■ TASK TO COMPLETE:
Take the records below and print them verbatim up to and including the line that carries "S.camera = cam".

■ DATA FOR THIS EXERCISE:
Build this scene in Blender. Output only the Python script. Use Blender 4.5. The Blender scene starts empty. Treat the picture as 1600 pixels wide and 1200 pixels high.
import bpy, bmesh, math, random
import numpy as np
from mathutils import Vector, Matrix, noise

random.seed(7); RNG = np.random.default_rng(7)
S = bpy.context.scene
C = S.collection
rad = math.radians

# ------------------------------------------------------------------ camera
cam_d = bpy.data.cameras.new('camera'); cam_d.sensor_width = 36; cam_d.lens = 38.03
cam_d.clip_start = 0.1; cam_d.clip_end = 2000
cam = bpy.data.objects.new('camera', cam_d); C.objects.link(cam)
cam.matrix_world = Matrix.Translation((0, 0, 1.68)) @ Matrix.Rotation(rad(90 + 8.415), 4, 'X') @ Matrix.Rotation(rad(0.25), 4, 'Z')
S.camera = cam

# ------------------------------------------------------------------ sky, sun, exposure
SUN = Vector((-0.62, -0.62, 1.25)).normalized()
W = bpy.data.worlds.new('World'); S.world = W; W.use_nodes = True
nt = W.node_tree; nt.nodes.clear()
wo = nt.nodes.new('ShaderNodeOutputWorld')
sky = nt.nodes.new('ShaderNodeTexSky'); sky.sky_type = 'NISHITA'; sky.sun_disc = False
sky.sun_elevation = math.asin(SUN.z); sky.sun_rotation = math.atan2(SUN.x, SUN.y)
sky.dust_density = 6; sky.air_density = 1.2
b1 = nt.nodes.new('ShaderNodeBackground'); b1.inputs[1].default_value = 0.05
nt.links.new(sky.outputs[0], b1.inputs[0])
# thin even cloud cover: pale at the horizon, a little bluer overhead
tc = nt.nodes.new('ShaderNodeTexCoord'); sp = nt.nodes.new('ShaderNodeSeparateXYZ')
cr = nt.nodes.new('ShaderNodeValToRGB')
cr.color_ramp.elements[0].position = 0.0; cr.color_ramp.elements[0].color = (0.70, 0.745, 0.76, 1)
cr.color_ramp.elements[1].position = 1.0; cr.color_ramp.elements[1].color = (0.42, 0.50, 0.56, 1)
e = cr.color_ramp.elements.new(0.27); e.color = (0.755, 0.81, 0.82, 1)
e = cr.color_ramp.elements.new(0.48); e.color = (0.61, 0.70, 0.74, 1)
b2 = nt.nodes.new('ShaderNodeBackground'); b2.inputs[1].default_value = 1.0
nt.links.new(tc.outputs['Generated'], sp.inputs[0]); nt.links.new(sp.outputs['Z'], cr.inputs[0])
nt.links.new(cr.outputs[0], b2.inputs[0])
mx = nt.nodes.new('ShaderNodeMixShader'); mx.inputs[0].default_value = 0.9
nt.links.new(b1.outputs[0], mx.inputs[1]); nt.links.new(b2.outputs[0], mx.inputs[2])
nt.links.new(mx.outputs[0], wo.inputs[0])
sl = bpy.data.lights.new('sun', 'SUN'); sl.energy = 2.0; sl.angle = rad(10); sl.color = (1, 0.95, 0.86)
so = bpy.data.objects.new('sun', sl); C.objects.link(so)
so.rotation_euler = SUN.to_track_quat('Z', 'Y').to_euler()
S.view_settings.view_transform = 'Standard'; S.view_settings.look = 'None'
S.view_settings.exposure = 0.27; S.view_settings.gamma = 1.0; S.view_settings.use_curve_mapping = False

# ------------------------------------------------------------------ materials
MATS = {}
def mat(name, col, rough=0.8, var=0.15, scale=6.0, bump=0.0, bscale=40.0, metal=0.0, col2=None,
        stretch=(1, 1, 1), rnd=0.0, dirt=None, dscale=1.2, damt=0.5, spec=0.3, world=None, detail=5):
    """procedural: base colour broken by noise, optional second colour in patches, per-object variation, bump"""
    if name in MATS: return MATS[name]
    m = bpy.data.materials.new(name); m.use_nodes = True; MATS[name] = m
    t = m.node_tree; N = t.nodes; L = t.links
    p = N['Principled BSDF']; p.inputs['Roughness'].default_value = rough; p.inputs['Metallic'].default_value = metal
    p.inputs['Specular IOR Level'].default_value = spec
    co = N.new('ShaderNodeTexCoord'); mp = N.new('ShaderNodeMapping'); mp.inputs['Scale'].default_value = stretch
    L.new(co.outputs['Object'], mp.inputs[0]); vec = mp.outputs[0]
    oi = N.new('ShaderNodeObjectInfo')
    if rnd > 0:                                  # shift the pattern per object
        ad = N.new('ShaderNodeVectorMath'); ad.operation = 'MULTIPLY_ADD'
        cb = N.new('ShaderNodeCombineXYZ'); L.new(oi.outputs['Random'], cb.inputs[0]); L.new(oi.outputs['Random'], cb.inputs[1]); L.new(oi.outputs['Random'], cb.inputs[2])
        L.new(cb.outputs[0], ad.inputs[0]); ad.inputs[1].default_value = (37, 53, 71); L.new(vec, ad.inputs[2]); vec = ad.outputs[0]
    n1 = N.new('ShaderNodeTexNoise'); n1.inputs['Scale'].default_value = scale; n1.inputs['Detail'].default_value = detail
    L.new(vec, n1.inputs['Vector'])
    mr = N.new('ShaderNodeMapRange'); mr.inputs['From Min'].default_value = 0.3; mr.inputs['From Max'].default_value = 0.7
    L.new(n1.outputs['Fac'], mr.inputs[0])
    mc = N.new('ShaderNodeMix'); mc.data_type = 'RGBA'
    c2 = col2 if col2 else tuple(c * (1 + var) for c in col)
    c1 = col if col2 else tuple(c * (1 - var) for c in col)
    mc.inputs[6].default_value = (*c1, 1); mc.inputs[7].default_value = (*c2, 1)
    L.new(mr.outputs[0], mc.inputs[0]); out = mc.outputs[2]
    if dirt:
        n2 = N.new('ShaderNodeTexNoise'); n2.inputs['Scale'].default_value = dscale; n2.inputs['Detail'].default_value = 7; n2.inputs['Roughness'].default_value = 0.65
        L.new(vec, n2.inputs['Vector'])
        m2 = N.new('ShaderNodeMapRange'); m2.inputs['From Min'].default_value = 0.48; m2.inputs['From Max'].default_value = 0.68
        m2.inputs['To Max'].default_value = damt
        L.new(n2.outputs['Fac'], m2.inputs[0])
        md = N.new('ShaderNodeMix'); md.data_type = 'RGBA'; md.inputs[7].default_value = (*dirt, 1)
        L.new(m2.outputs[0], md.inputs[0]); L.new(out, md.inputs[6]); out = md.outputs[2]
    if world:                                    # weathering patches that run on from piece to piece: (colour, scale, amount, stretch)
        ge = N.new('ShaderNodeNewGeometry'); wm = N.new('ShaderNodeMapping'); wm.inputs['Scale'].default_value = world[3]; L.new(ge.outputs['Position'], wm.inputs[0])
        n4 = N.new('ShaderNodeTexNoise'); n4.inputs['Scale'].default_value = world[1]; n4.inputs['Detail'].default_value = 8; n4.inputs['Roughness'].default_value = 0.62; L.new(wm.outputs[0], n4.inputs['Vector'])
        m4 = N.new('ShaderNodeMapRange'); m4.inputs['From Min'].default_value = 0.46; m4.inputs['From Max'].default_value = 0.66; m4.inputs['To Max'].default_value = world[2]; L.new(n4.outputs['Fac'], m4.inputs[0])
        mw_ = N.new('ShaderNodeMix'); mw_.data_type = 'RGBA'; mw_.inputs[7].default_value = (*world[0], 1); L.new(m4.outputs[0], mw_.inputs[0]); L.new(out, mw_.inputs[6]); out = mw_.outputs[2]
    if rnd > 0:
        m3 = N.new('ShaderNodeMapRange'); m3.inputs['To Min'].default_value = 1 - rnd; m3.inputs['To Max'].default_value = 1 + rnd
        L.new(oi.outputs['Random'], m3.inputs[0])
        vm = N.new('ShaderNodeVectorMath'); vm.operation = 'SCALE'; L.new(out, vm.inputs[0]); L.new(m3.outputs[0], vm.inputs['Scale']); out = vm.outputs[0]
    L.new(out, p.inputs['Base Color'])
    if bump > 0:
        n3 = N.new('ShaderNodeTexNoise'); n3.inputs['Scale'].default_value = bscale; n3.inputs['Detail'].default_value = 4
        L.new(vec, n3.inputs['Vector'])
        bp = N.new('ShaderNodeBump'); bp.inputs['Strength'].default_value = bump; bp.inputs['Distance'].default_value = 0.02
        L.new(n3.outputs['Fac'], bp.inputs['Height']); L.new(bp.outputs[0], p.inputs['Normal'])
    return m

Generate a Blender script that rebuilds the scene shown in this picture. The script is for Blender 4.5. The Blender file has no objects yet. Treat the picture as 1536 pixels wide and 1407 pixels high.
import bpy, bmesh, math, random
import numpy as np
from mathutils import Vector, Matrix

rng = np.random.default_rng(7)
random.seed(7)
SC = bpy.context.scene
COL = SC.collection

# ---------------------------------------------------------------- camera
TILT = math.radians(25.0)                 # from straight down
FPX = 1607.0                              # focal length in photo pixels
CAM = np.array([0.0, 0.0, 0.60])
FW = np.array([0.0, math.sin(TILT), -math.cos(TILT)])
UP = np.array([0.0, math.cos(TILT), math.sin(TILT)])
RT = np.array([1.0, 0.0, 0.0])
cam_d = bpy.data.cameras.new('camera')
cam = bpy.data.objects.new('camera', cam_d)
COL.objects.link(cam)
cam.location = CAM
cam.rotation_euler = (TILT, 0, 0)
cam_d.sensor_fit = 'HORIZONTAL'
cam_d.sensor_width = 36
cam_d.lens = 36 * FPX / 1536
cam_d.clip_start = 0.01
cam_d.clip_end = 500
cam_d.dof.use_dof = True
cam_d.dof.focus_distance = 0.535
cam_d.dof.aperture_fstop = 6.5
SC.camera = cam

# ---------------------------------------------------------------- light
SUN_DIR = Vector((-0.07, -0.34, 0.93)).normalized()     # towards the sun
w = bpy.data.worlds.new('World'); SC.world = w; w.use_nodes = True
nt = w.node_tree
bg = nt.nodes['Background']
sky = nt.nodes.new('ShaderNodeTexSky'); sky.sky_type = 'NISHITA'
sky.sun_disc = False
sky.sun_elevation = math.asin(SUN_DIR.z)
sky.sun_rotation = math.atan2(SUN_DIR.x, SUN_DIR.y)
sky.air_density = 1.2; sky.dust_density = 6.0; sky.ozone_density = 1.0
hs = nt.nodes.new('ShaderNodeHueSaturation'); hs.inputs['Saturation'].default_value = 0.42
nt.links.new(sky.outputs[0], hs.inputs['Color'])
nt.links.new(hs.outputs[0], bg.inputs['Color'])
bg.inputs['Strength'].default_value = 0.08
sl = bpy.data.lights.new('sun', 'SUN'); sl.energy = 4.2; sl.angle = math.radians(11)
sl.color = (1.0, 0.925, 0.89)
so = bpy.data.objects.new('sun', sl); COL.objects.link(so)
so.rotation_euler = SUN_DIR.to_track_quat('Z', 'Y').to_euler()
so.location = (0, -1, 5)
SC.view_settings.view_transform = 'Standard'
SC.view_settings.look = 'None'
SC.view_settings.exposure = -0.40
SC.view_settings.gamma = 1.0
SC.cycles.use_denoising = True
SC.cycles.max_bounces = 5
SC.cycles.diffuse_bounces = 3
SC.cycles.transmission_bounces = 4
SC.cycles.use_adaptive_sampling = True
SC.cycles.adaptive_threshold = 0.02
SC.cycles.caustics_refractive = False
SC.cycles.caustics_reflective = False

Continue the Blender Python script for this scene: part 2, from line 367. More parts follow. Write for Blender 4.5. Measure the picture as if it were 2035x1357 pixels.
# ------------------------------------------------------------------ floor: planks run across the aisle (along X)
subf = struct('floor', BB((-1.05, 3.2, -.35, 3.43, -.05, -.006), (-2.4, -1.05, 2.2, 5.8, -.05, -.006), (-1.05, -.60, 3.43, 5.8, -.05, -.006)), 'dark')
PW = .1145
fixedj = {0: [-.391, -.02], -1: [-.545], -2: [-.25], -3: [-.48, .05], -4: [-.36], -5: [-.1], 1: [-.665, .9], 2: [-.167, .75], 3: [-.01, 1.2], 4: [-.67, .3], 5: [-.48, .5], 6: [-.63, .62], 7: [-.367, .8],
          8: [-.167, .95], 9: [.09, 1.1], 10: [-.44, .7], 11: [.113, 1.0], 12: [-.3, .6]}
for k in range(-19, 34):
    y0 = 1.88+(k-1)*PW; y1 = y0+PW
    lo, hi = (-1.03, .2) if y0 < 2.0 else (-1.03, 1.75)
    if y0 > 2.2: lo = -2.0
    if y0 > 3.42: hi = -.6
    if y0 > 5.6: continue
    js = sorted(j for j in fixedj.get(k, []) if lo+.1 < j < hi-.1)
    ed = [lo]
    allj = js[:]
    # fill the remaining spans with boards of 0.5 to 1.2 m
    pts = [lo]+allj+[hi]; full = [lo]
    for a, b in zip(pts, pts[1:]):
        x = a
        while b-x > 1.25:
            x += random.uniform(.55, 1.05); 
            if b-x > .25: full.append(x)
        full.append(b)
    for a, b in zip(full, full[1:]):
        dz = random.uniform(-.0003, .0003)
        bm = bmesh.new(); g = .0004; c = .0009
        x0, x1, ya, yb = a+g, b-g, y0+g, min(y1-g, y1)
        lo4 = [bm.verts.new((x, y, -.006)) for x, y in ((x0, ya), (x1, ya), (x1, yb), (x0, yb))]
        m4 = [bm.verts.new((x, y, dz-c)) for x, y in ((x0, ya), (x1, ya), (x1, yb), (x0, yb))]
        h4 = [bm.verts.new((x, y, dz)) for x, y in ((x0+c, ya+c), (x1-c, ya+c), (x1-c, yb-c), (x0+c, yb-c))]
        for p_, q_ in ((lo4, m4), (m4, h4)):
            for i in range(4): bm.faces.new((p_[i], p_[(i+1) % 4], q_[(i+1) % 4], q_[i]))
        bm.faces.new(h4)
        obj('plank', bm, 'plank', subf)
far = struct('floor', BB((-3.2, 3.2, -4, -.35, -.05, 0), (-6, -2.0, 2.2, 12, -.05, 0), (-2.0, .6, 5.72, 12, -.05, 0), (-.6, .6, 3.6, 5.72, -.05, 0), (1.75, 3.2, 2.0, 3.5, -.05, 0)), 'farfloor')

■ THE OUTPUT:
Build this scene in Blender. Output only the Python script. Use Blender 4.5. The Blender scene starts empty. Treat the picture as 1600 pixels wide and 1200 pixels high.
import bpy, bmesh, math, random
import numpy as np
from mathutils import Vector, Matrix, noise

random.seed(7); RNG = np.random.default_rng(7)
S = bpy.context.scene
C = S.collection
rad = math.radians

# ------------------------------------------------------------------ camera
cam_d = bpy.data.cameras.new('camera'); cam_d.sensor_width = 36; cam_d.lens = 38.03
cam_d.clip_start = 0.1; cam_d.clip_end = 2000
cam = bpy.data.objects.new('camera', cam_d); C.objects.link(cam)
cam.matrix_world = Matrix.Translation((0, 0, 1.68)) @ Matrix.Rotation(rad(90 + 8.415), 4, 'X') @ Matrix.Rotation(rad(0.25), 4, 'Z')
S.camera = cam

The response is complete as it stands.